We offer this thematic issue as a tribute to our colleague and friend, Professor André Michard, for his 50 years of remarkable geological works in Morocco. André Michard is today Emeritus Professor at the University of Paris-Sud (Orsay, France), and an internationally renowned scientist whose works on Moroccan and Alpine geology have led to more than 120 international publications, highly cited within the scientific community.
André Michard discovered Morocco in 1966. He was then Professor at the Mohamed-V University, Rabat, and he fell in love immediately with the geology of the country. His first works concerned the higher-grade metamorphic massif of the Variscan Meseta, the Rehamna Massif, half-way between Rabat and Marrakech. Two years later, André Michard got a permanent position in France, Professor at the University of Strasbourg. Yet he continued working on the Moroccan geology, while also developing research on the geology of the Alpine chain of Europe and the Middle East, from the Western Alps to Oman. During the 1970–1990s, André Michard supervised eight doctoral PhD students conducting research on the Moroccan Meseta and the Rif Alpine belt. Seven of those students (Yves Cailleux, Christian Hoeppfner, Ahmed Chalouan, Mohammed Ouazzani-Touhami, Driss El Azzab and Omar Saddiqi) have since then became renown Professors at the Rabat, Tetouan, Fes, Casablanca and Strasbourg Universities. In 1976, André Michard published a first landmark overview of the Moroccan Geology: Éléments de géologie marocaine (the third edition has been released in 2001).
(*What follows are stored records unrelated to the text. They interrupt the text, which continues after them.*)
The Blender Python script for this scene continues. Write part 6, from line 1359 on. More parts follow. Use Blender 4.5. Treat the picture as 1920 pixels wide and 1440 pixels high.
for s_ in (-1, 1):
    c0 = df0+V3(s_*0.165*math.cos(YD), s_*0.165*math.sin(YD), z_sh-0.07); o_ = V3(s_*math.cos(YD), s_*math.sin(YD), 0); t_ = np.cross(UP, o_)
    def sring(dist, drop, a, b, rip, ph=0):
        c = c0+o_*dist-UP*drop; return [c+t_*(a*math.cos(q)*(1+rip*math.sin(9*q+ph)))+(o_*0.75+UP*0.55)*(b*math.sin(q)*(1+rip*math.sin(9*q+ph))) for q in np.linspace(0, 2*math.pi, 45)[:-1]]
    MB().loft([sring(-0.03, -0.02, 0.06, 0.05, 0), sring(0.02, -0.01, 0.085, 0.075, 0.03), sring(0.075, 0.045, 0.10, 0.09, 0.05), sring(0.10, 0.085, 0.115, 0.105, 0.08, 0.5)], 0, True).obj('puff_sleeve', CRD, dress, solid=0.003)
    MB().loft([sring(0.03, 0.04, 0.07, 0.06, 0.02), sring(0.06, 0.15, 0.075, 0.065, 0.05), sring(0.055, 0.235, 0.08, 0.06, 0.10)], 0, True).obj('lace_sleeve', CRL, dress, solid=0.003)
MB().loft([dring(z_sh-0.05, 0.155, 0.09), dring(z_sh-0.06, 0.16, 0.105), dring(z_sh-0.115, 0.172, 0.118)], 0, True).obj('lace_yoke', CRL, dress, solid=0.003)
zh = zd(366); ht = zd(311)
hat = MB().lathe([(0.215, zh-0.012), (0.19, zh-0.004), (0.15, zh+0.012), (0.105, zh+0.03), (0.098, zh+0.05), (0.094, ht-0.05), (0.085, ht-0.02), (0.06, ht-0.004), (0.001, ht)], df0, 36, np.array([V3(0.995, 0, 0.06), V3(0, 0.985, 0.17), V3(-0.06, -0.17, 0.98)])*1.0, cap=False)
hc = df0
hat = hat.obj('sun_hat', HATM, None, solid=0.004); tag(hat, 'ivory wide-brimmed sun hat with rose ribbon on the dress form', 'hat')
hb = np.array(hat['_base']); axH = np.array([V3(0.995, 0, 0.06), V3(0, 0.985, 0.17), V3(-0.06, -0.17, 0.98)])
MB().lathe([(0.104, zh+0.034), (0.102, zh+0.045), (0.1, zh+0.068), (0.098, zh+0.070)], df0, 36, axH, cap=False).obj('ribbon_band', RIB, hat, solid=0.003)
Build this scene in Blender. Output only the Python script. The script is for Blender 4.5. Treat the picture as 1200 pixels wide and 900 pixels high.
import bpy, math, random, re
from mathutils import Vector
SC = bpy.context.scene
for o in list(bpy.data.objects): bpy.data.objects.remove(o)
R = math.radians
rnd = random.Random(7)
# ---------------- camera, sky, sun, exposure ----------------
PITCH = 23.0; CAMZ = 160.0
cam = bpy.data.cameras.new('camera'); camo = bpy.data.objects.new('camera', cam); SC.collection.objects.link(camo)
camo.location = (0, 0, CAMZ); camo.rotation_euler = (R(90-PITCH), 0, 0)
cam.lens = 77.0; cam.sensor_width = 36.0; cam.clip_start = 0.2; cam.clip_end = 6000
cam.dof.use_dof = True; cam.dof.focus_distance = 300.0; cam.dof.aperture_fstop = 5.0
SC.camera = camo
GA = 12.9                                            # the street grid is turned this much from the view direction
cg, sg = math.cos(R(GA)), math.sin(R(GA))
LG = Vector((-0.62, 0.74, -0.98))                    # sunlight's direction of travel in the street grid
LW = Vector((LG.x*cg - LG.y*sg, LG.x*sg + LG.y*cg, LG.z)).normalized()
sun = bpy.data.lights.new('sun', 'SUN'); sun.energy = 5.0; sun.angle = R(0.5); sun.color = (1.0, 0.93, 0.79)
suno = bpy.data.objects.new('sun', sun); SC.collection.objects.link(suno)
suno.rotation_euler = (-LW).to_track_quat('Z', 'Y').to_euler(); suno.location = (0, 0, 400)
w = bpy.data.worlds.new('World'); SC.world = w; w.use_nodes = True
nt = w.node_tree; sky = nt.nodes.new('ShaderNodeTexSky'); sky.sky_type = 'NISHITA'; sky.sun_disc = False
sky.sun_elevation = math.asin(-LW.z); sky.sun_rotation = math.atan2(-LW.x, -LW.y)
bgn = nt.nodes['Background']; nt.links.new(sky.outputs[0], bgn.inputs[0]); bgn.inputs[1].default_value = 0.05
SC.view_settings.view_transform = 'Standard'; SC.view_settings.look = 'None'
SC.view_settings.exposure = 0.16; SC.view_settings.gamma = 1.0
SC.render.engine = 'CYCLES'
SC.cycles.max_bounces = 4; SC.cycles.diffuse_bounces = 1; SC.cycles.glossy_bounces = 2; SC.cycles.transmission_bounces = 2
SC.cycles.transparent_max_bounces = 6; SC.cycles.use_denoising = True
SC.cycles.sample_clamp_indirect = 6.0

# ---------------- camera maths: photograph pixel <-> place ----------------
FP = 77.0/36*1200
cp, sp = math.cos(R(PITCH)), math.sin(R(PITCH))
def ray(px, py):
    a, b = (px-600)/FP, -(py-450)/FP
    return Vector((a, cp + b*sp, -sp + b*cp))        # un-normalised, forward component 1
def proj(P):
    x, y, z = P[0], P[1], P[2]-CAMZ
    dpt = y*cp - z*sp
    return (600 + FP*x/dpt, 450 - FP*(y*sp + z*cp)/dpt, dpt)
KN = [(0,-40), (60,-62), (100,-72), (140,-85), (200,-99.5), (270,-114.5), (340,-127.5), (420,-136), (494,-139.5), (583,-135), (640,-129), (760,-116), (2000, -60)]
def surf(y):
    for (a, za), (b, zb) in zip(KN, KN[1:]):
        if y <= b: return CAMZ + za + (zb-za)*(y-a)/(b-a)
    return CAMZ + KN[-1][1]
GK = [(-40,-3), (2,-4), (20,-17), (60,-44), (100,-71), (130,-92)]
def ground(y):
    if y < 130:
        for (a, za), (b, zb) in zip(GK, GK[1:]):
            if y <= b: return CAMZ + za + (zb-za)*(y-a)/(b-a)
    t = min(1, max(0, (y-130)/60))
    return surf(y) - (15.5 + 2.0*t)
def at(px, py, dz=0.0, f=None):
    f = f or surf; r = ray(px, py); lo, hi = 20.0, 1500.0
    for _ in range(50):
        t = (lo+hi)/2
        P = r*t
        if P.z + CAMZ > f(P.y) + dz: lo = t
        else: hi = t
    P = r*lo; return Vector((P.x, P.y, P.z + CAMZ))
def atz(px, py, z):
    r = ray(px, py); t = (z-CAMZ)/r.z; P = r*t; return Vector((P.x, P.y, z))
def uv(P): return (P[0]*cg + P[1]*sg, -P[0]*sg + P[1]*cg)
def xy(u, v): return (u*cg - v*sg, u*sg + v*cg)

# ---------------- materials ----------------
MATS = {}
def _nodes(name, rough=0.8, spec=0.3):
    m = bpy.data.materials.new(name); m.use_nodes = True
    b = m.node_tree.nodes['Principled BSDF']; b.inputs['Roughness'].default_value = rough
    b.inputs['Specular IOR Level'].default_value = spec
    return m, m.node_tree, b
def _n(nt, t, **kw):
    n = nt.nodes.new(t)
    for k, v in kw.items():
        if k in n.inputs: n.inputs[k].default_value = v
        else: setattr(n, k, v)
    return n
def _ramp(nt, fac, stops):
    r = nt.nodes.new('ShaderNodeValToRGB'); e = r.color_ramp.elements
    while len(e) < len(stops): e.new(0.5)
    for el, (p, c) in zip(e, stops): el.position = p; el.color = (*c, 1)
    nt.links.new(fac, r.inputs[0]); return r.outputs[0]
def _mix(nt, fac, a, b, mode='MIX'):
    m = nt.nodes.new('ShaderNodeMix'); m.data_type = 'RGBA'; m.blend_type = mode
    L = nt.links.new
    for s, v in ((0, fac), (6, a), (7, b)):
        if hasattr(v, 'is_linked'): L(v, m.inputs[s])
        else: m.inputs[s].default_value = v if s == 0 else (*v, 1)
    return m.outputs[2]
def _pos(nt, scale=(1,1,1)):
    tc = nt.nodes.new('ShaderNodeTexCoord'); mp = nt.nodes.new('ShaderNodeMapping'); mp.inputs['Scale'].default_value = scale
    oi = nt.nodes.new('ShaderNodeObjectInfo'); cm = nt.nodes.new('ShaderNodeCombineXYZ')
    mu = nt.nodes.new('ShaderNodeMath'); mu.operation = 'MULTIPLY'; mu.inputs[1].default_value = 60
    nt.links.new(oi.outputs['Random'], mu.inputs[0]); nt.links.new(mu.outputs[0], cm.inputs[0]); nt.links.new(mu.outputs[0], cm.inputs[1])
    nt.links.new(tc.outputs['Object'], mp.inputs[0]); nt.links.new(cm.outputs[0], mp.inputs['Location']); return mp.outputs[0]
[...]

This book rapidly became, and is still, the bedside book of Moroccan geology students, and has since then been translated into English and Japanese.
From the 1970s on, André Michard established tight collaborations with several important Moroccan geological institutions, such as the Moroccan Ministry of Energy and Mines, the “Office national des hydrocarbures et des mines”, and the Moroccan Association of Petroleum Geologists, and conducted research in the framework of these collaborations (such as several mapping projects). After the year 2005, André Michard focused most of his research activity on Moroccan geology, conducting intensive and remarkable researches on the Atlas, the Anti-Atlas, and the Moroccan Sahara. In 2008, André Michard and his collaborators (Omar Saddiqi, Ahmed Chalouan, and Dominique Frizon de Lamotte) published an updated synthesis of the Moroccan geology: Continental evolution: the Geology of Morocco. This book, published in English, has become a landmark international contribution on Moroccan geology. In 2011, André Michard created and co-edited a collection of nine field guides on the various regions of Morocco and their most significant mines (Nouveaux Guides géologiques et miniers du Maroc). Beyond the 1976, 2008, and 2011 landmark books, André Michard co-authored in his career more than 70 scientific publications dealing with the structural geology, geodynamics, stratigraphy, paleontology, or geoheritage of the various regions of Morocco.
Among the most significant results obtained in Morocco by André with his students and young coworkers, we may firstly recall, for the period between 1967–2007, (i) the first modern synthesis of the structural evolution of the Western Meseta metamorphic zone (Rehamna, Jebilet); (ii) the description of the structure of the whole Meseta domain, including that of its south boundary thrust over the Anti-Atlas domain; (iii) the evidencing of the two-phase metamorphic evolution (pre- and post-Visean) of the Ghomaride Paleozoic terrane in the Rif Belt, and of its partial resetting by the Alpine thermal event at ca. 20 Ma; iv) the role of the Late Jurassic rifting in the exhumation of both the Beni Bousera (Alboran terrane) and Beni Malek (African margin) peridotites prior to their Neogene tectonic emplacement; v) the occurrence of a subduction-related high-pressure, low-temperature recrystallization phase in some of the Northern Rif-Western Betic units (in collaboration with Bruno Goffé). During the last decade, André developed the concept of Mesorif Suture Zone (a string of oceanic units transported onto the African margin units; see Michard et al., this issue). In the High Atlas, he demonstrated the importance of salt tectonics in the central part of the belt. In the Anti-Atlas, we owe him the idea of an Early Ediacaran basin connecting the Moroccan part of the Pan-African belt to its Trans-Saharan part. Eventually, at the western margin of the West African Craton, he proposed an analysis of the Variscan structures in the frontal units of the Oulad Dlim allochthonous massif, which allowed him to include the latter and the Meseta domain in a unique geodynamic interpretation of the Moroccan Variscan belt.
The international Dakhla workshop that took place in Dakhla, Morocco Sahara, in April 2017, and which the present Thematic Issue results from, was an opportunity for many of his former Moroccan students and other colleagues to celebrate and thank Professor André Michard for his remarkable long-lasting investment in the geology of Morocco. We are deeply honored and pleased to renew such a tribute to him in this thematic issue, entitled “The West African Craton and its margins” of the Comptes rendus Geoscience.